Yesterday wasn't the best day for me in blog land and it wasn't for another blogger I follow, either. The blogger that I follow recently got her BFP after infertility, miscarriage, and IVF. She has expressed over and over how thankful she is and how scared she is. I totally relate to everything she says even though we have slightly different circumstances. Getting a BFP after loss brings with it a whole different set of challenges. It is hard to be excited about something that you have had before and lost in an instant.
That said, just because someone has experienced a loss (or 2 or 3...) and has dealt with IF and/or has had some form of ART doesn't mean that they shouldn't be able to be honest about their pregnancies when they do become pregnant. Someone being honest and truthful about things (especially in the IF community) can often be misconstrued as being whiny or complaining when they "should just be happy they are pregnant and pretend everything is always roses". Well, unfortunately this isn't always the case, as I have come to find out (my latest pregnancy malady is serious eczema of the left ear canal). I am always very reticent in revealing some of my true thoughts on how I am feeling on my blog because I don't want them to be misinterpreted as me complaining and not being so incredibly overjoyed that my body was finally able to figure out how to grow a human being past 10 weeks gestation to hopefully give us the baby that we have wanted for so long in a few months.
Anyways, the blogger posted about her issues with her weight (something I actually posted on a few days ago). I totally understood where she was coming from, but apparently others didn't. I don't know what was said exactly because I missed the follow-up post, but it made me sad to think that she was getting nasty comments for being honest. There is nothing wrong with some comments of differing opinions, but there is no need to be rude and/or nasty. Most of us IF/PL bloggers have been though enough and are just looking for some support and validation. I don't know why some people feel the need to be mean. If you really don't like what the person is saying, then don't read any more. Sheesh.

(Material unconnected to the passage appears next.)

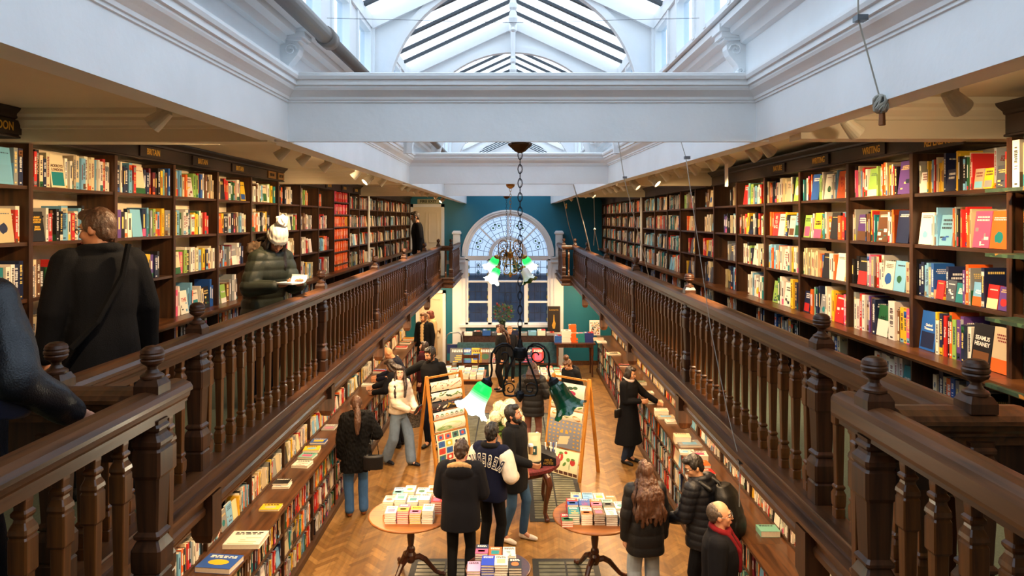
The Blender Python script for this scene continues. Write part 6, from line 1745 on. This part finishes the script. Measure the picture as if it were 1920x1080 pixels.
b = MB(); M = T3(.02, -.42, 1.02) @ Rz(.3) @ Rx(.5); b.col('#1b1a1d'); b.box(-.10, -.012, -.06, .10, .012, .08, M); b.col('#b3342c'); b.box(-.02, -.0135, -.04, .06, -.012, .06, M); held(p, b, 'dark_booklet', M_vc, 'black and red booklet in the hands of the woman in the white puffer', 'book')
b = Sh(); b.rings([(0, 0, 0, .15, .05), (0, 0, .3, .17, .07), (0, 0, .36, .15, .02)], 14); b.tube([(-.1, 0, .35), (-.05, 0, .62), (.05, 0, .62), (.1, 0, .35)], .010, 6)
o = fuse(b, 'tote_bag', mat('patterned_tote', '#55514a', .9, noise=.9, nscale=40), None, .012, 3); o.location = (-1.72, 11.95, .62); o.rotation_euler = (0, 0, .5); tag(o, 'black and white patterned tote beside the white puffer jacket', 'bag')
p = person('dark-bearded man in a black zip jumper pointing to the left', (-1.50, 12.75, 0), -20, 1.92, lean=4, head=(-24, 14), R_=(-.62, -.32, 1.34), L=(.26, .02, .92), rc=.7, palms=dict(R=Vector((.3, -.3, -1)), Rd=Vector((-1, -.45, .0))), top=dict(name='jumper', col='#17181c', th=.026, hem=.86, collar=.028), legs='#1f2a40', hair=dict(style='curly', col='#17110e', vol=1.03), beard='#1b1411', sk='#c28a66', wide=1.06)
q = Sh(); w = p['arm']['R'][2]; dd = p['arm']['R'][3]; q.cap(w+dd*.09, w+dd*.175, .0095, .008, 8); q.build('pointing_finger', skin('#c28a66'), p['o'], True)
p = person('woman from behind in a black puffer and pinkish trousers in mid aisle', (.36, 12.4, 0), 172, 1.68, female=True, head=(6, 8), top=dict(name='puffer_jacket', col='#16171b', th=.055, hem=.74, rough=.5, post=quilt(.11, .008), hood=True), legs='#7c554c', hair=dict(style='mid', col='#3a2117', len=.2), sk='#cf9d82', L=(.2, -.18, 1.0), R_=(-.2, -.18, 1.0))
person('woman with a curly top bun looking down behind the right paper stand', (1.17, 13.3, 0), -42, 1.62, female=True, lean=10, head=(-10, 30), top=dict(name='hooded_jacket', col='#1b1c20', th=.036, hem=.8, hood=True), legs='#1e1f25', hair=dict(style='bun', col='#5b3c28'), sk='#c79272')
p = person('woman in a long black coat touching books on the right worktop', (2.02, 11.95, 0), 48, 1.72, female=True, head=(10, 16), L=(.36, -.34, 1.06), R_=(-.02, -.25, 1.12), rc=.5, top=dict(name='long_coat', col='#15161c', th=.028, hem=.36, flare=.085, waist=True, collar=.034, scarf='#b8a6a2'), legs='#2b3850', shoes='#101012', hair=dict(style='bob', col='#1e1410', vol=.98), sk='#c48e6c')
b = Sh(); b.rings([(0, 0, 0, .085, .035), (0, 0, .1, .09, .04), (0, 0, .14, .085, .03)], 14); o = fuse(b, 'shoulder_bag', cloth('#121214', .4), None, .009, 4); o.location = (1.80, 11.72, .86); o.rotation_euler = (0, 0, .8)
tag(o, 'small black quilted bag at the hip of the long-coated woman', 'bag'); 
b = MB(); b.tube([(0, 0, .13), (.04, .06, .40), (.10, .14, .68)], .006, 6); b.build('strap', M_black, o)
p = person('woman from behind in a black fur coat, blue jeans and brown heeled boots', (-2.26, 9.85, 0), -160, 1.73, female=True, head=(0, 10), top=dict(name='fur_coat', col='#121112', th=.055, hem=.66, flare=.015, post=fur(.016), collar=.04), legs='#3f6390', shoes='#7a4420', hair=dict(style='pony', col='#4a2f20'), sk='#cf9d82', legw=.01, R_=(-.24, -.2, 1.06))
b = Sh(); b.rings([(0, 0, 0, .14, .05), (0, 0, .18, .15, .055), (0, 0, .2, .14, .03)], 14); b.tube([(-.08, 0, .19), (-.06, 0, .36), (.06, 0, .36), (.08, 0, .19)], .009, 6); b.tube([(-.1, 0, .18), (.0, .02, .55), (.1, .06, .85)], .007, 6)
o = fuse(b, 'handbag', cloth('#1d1d20', .4), None, .009, 2); o.location = (-1.98, 9.66, .72); o.rotation_euler = (0, 0, .1); tag(o, 'black leather handbag on the arm of the fur-coated woman', 'bag')
p = person('bearded man in a charcoal coat gazing up to the right in the middle aisle', (.02, 9.05, 0), 62, 1.82, head=(10, -12), R_=(-.14, -.30, 1.10), rc=.6, top=dict(name='coat', col='#191a1e', th=.034, hem=.66, collar=.030), legs='#35506e', shoes='#d9cdbc', hair=dict(style='short', col='#14100e', vol=1.06), beard='#15100d', sk='#b97f5e', feet=((.10, -.1), (-.10, .08)))
b = MB(); b.lathe([(.028, 0), (.034, .10), (.036, .105), (.037, .115), (.034, .12), (.03, .132), (.001, .133)], n=18); o = b.build('coffee_cup', mat('cup_kraft', '#b58a58', .7)); o.location = (.24, 9.30, 1.06); tag(o, 'paper coffee cup with a white lid before the charcoal coat', 'cup')
l_ = MB(); l_.lathe([(.037, .104), (.0385, .106), (.0375, .118), (.033, .123), (.031, .135), (.001, .136)], n=18); l_.build('lid', M_white, o)
p = person('curly-haired man from behind in a navy varsity jacket with white sleeves', (-.27, 8.42, 0), 152, 1.76, head=(10, 6), L=(.20, -.22, 1.02), R_=(-.22, -.20, 1.06), top=dict(name='varsity_jacket', col='#161c3c', th=.044, hem=.82, collar=.03, sleevecol='#ddd0c0'), legs='#161619', shoes='#1d1d20', hair=dict(style='curly', col='#15110f', vol=1.05), sk='#b98263')
e = Sh(); pts = [p['U'] @ Vector((.095*math.cos(a), .01+.09*math.sin(a), 1.475+.02*math.sin(a))) for a in [2*PI*k/12 for k in range(13)]]; e.chainp(pts, [.036]*13, 8); fuse(e, 'hood', cloth('#17171a'), p['o'], .009, 3)
me_t = None
cu_letters = 'RESERVE'
for k, ch in enumerate(cu_letters):          # arched lettering across the back, mirrored as in the photo
    a = (k-3)*.155; rr_ = .46
    x = rr_*math.sin(a); z = .87+rr_*math.cos(a)
    yb = .167+.0*k-.10*(x/.2)**2*.35
    for sc_, m_, off in ((.125, mat('letter_cream', '#e3dccb', .7), 0), (.125, mat('letter_navy', '#161c3c', .8), .003)):
        t = text_mesh('letter', ch, sc_, m_, p['o'], p['U'] @ Vector((x, yb+off, z)), (PI/2, 0, 0), ext=.0015, bold=.009 if off == 0 else .0015)
        t.rotation_euler = (PI/2, a, -x*1.6); t.scale = (.72, 1.55, 1)
p = person('man from behind in a dark hooded jacket with tan fleece lining', (-.60, 7.82, 0), 176, 1.74, head=(-4, 14), L=(.16, -.26, 1.02), R_=(-.16, -.26, 1.02), top=dict(name='hooded_jacket', col='#1a1b24', th=.058, hem=.74, hood=True, lining='#b08d61'), legs='#141417', hair=dict(style='curly', col='#33221a', vol=1.0), sk='#c99374', wide=1.05)
p = person('woman from behind with very long wavy brown hair and light jeans', (1.42, 7.35, 0), -172, 1.67, female=True, head=(0, 4), top=dict(name='puffer_jacket', col='#17171c', th=.052, hem=.72, rough=.5, post=quilt(.13, .008)), legs='#98a3ae', legw=.02, hair=dict(style='long', col='#4b2d1c', len=.48, wavy=True, w=1.5, vol=1.08), sk='#cf9d82')
p = person('man in glasses and dark puffer with a black backpack at the right worktop', (2.04, 7.28, 0), -132, 1.76, lean=6, head=(42, 22), R_=(-.10, -.34, 1.0), L=(.14, -.32, 1.02), rc=.6, top=dict(name='puffer_jacket', col='#171b27', th=.05, hem=.8, rough=.5, post=quilt(.075, .008), collar=.036), legs='#1a1b20', hair=dict(style='short', col='#17120f', vol=1.03), glasses=True, sk='#c8946f', wide=1.04)
b = Sh(); U = p['U']; b.rings([(-.03, .27, .88, .14, .09), (-.03, .285, .96, .172, .12), (-.03, .29, 1.17, .172, .13), (-.03, .275, 1.36, .15, .105), (-.03, .25, 1.45, .10, .06)], 20, U); b.ell((-.03, .40, 1.06), (.125, .04, .12), U)
bag = fuse(b, 'backpack', cloth('#131416', .45), None, .009, 5, fabric(.008, 10)); bag.matrix_world = p['M']; tag(bag, 'black backpack on the back of the spectacled man in the puffer', 'backpack')
b = MB(); b.tube([U @ Vector(q) for q in ((0, .23, 1.42), (.03, .225, 1.47), (-.03, .225, 1.47), (0, .23, 1.42))], .008, 6); b.build('top_handle', M_black, bag)
for s in (-1, 1):
    b = Sh(); b.chainp([U @ Vector((s*.11, .17, 1.42)), U @ Vector((s*.115, .06, 1.475)), U @ Vector((s*.12, -.10, 1.42)), U @ Vector((s*.14, -.165, 1.25)), U @ Vector((s*.17, -.05, 1.05))], [.026]*5, 8); b.build('shoulder_strap', cloth('#131416', .45), bag, True)
b = MB(); w = p['arm']['R'][2]; b.box(-.036, -.006, -.01, .036, .006, .13, T3(w.x+.03, w.y-.09, w.z+.0) @ Rx(.7)); held(p, b, 'phone', M_black, 'black phone in the hand of the man with the backpack', 'phone')
p = person('balding man in a dark overcoat and red scarf looking right at bottom right', (1.86, 6.15, 0), 70, 1.74, head=(8, -2), top=dict(name='overcoat', col='#191a22', th=.038, hem=.5, flare=.02, collar=.02, scarf='#6e141c', scarfend=True), legs='#1a1a1f', hair=dict(style='balding', col='#4b4038'), glasses=True, sk='#cc9272', wide=1.1)
bake_all()
# ================================================================ LIGHT, WORLD, CAMERA
w = bpy.data.worlds.new('overcast'); SC.world = w; w.use_nodes = True
bg = w.node_tree.nodes['Background']; bg.inputs[0].default_value = (.74, .87, 1.0, 1); bg.inputs[1].default_value = 1.95
def portal(x, y, z, sx, sy, rot):
    l = bpy.data.lights.new('daylight_portal', 'AREA'); l.shape = 'RECTANGLE'; l.size = sx; l.size_y = sy; l.cycles.is_portal = True
    o = bpy.data.objects.new('daylight_portal', l); COL.objects.link(o); o.location = (x, y, z); o.rotation_euler = rot
portal(0, 8.7, ZR+.15, 2.5, 22.4, (0, 0, 0))
WARM = (1.0, .66, .34); WARM2 = (1.0, .74, .46)
def spot(x, y, z, tx, ty, tz, en, ang=70, blend=.6, col=WARM, size=.03):
    l = bpy.data.lights.new('spot', 'SPOT'); l.energy = en; l.spot_size = math.radians(ang); l.spot_blend = blend; l.color = col; l.shadow_soft_size = size
    o = bpy.data.objects.new('spot_light', l); COL.objects.link(o); o.location = (x, y, z)
    d = Vector((tx-x, ty-y, tz-z)); o.rotation_euler = d.to_track_quat('-Z', 'Y').to_euler(); return o
def area(x, y, z, sx, sy, rot, en, col=WARM):
    l = bpy.data.lights.new('strip', 'AREA'); l.shape = 'RECTANGLE'; l.size = sx; l.size_y = sy; l.energy = en; l.color = col
    o = bpy.data.objects.new('strip_light', l); COL.objects.link(o); o.location = (x, y, z); o.rotation_euler = rot
    o.visible_camera = True; return o
# track spots on the two gallery sides, washing the shelves
for i in range(13):
    y = 1.6+i*1.35
    k = .8 if i == 0 else 1.
    spot(-1.72, y, 4.68, -3.0, y+.25, 3.75, (64 if y < 9 else 44)*k, 105, .7)
    spot(FR(y)+.30, y+.4, 4.68, 2.65, y+.55, 3.75, (92 if y < 7.5 else 34), 105, .7)
# spots thrown down into the hall
for (x, y, tx, ty, e) in ((-1.7, 5.6, -.3, 7.6, 260), (1.8, 5.2, .9, 7.6, 260), (-1.7, 8.1, -1.2, 9.6, 260), (1.6, 9.4, .9, 11, 240), (-1.7, 11.2, -.8, 12.8, 240), (1.6, 13, .4, 14.5, 240), (-1.7, 15.2, -.6, 16.8, 240), (1.6, 16.5, .5, 18.5, 200)):
    spot(x, y, 4.68, tx, ty, .4, e, 75, .8, WARM2)
# lamps under the galleries, over the counters
for i in range(8):
    y = 5.4+i*1.9
    area(-2.15, y, 2.50, .05, 1.5, (0, math.radians(-22), 0), 34)
    area(1.95, y, 2.50, .05, 1.5, (0, math.radians(22), 0), 34)
spot(-1.7, 17.4, 4.68, -2.5, 19.9, 3.6, 55, 80, .7)
area(-2.4, 18.9, 2.45, .5, .5, (0, 0, 0), 7)
area(2.2, 18.9, 2.45, .5, .5, (0, 0, 0), 1.5)
spot(1.75, 2.75, 4.70, 2.2, 3.8, 4.80, 9, 100, .8, WARM2)
spot(-1.75, 6.9, 4.72, -2.3, 8.95, 4.82, 9, 100, .8, WARM2)
cam = bpy.data.cameras.new('camera'); co = bpy.data.objects.new('camera', cam); COL.objects.link(co)
co.location = (0, 0, CZ); co.rotation_euler = (PI/2, 0, 0)
cam.sensor_fit = 'HORIZONTAL'; cam.sensor_width = 36; cam.lens = 36*FPX/1920
cam.shift_x = -(U0-960)/1920; cam.shift_y = (V0-540)/1920
cam.clip_start = .05; cam.clip_end = 200
SC.camera = co
SC.view_settings.view_transform = 'Standard'; SC.view_settings.look = 'None'; SC.view_settings.gamma = 1; SC.view_settings.exposure = .58
SC.view_settings.use_curve_mapping = False
SC.cycles.max_bounces = 6; SC.cycles.diffuse_bounces = 4; SC.cycles.glossy_bounces = 2; SC.cycles.transmission_bounces = 3; SC.cycles.transparent_max_bounces = 10
SC.cycles.caustics_reflective = False; SC.cycles.caustics_refractive = False; SC.cycles.sample_clamp_indirect = 6
SC.cycles.use_denoising = True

As for me, I had another issue with commenting on another blog. I was offering support to someone who is going though yet another pregnancy loss. Apparently my words were not good enough or something. I am racking my brain trying to figure out what I said that might have offended. I NEVER mentioned being pregnant or ANYTHING about pregnancy. I only offered condolences like all the others because I have suffered through 3 losses myself in a short period of time. I get it. Or I thought I got it. Anyways, for one reason or another my comment never got published. I am not sure if it is because I am pregnant now or what and maybe the blogger knows that. I guess that means that all of my earlier struggles don't matter. The fact that I am pregnant now invalidates everything I went through apparently? Maybe I am reading into things, but in this circumstance, I don't see how I could be doing that. Maybe I need a lesson on proper commenting? Maybe I should just stop commenting? The whole thing just really bothered me for some reason. I thought about it all night. I ended up unfollowing the blog (my blog list is dwindling) because why read and give support where it isn't wanted? I also questioned leaving comments on other blogs any more because I don't like this bad/guilty feeling of not knowing what I did wrong (still debating this one with myself and haven't decided what to do yet). I still want to support those who are in the trenches, but maybe they don't appreciate my support or see it as sincere anymore. Maybe they would rather I stay away? That makes me sad, because I really do care. :(
This is when I started having serious doubts about continuing to blog and follow/comment on other blogs. I felt so much more connected when I was having trouble and experiencing loss then I do now. Even though a lot of the bloggers that I have been following are now pregnant, I still feel this way. The bloggers who are now pregnant blog much less than before. I am not sure why this is. I guess I blog less, but mostly because I am worried about being too honest and offending people. I sort of feel like once you are pregnant, no one really wants to hear about the pregnancy aspect of things. Maybe this isn't true, I am not sure. I also feel guilty for not having it as hard as some others have had it or continue to have it. I only had to go through this shit for a year and change others have been going through this for years. Sometimes it seems like it is a contest of who has it the worst. I know that there will always be someone out there who has it worse than the next person. That just sucks. I know that when I was going through loss after loss, I felt the most comfort going through old posts of people who had experienced many losses and went on to have successful pregnancies. I wanted to read all about their experiences. They gave me so much hope.
This morning when I checked my gmail, I found an email from someone who had experienced 3 losses in a short period of time (very similar to mine) and had just gotten a positive pregnancy test. She was obviously very scared, but hopeful at the same time. She found my blog and has been reading for a while. Reading her touching email made me realize that no for every person out there who isn't interested in my story or thinks I didn't have it hard enough or something, there is someone out there who I might be helping and who really is interested. I have connected (through email) with several ladies who have been through very similar situations as me. I now email some of them regularly. I check in with them and vice-versa. We share worries and fears along with the good news. Even though some of these ladies are on the other side of the world, I feel so connected to them now.
The email from the woman made me remember why I started this blog and why I continue to write. This is why I blog.